The Imitation Game: Alan Turing’s real-life notebook will go to auction for “$1m”
The most ardent fans of last year's blockbuster The Imitation Game will now be able to own a notebook that once belonged to the film's subject Alan Turning – but only is they have $1m (£661m) to spare.
The notebook, which likely dates back to 1942, is thought to be from the period of Turing's life which inspired the plot of the Oscar-nominated The Imitation Game.
Benedict Cumberbatch played Turing – who led a team of cryptanalysts to break the German enigma codes from his workshop at Bletchley Park during WW2.
Turing's code breaking activity shortened the war by two to four years, saving as many as 14m lives according to some academics.
While Turing should have been hailed as a hero, seven years after the end of the war he was arrested and convicted of gross indecency for homosexual activity. He was not pardoned until 2013.
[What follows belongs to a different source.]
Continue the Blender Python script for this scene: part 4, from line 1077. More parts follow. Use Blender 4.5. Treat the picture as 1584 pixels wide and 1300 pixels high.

To avoid going to jail, Turing underwent chemical castration, the effects of which led him to commit suicide in 1954.
"[The notebook is] probably the most extensive manuscript that exists in Turing's hand," Cassandra Hatton, senior specialist in fine books and manuscripts and the history of science at Bonhams told the Financial Times.
“To be able to look in and see his thought processes is extremely important — you see the types of things in mathematics that really bothered him, what he thought needed to be worked on.”
Alan Turing's notebook will be sold on behalf of an anonymous vendor in New York on April 13 at Bonhams.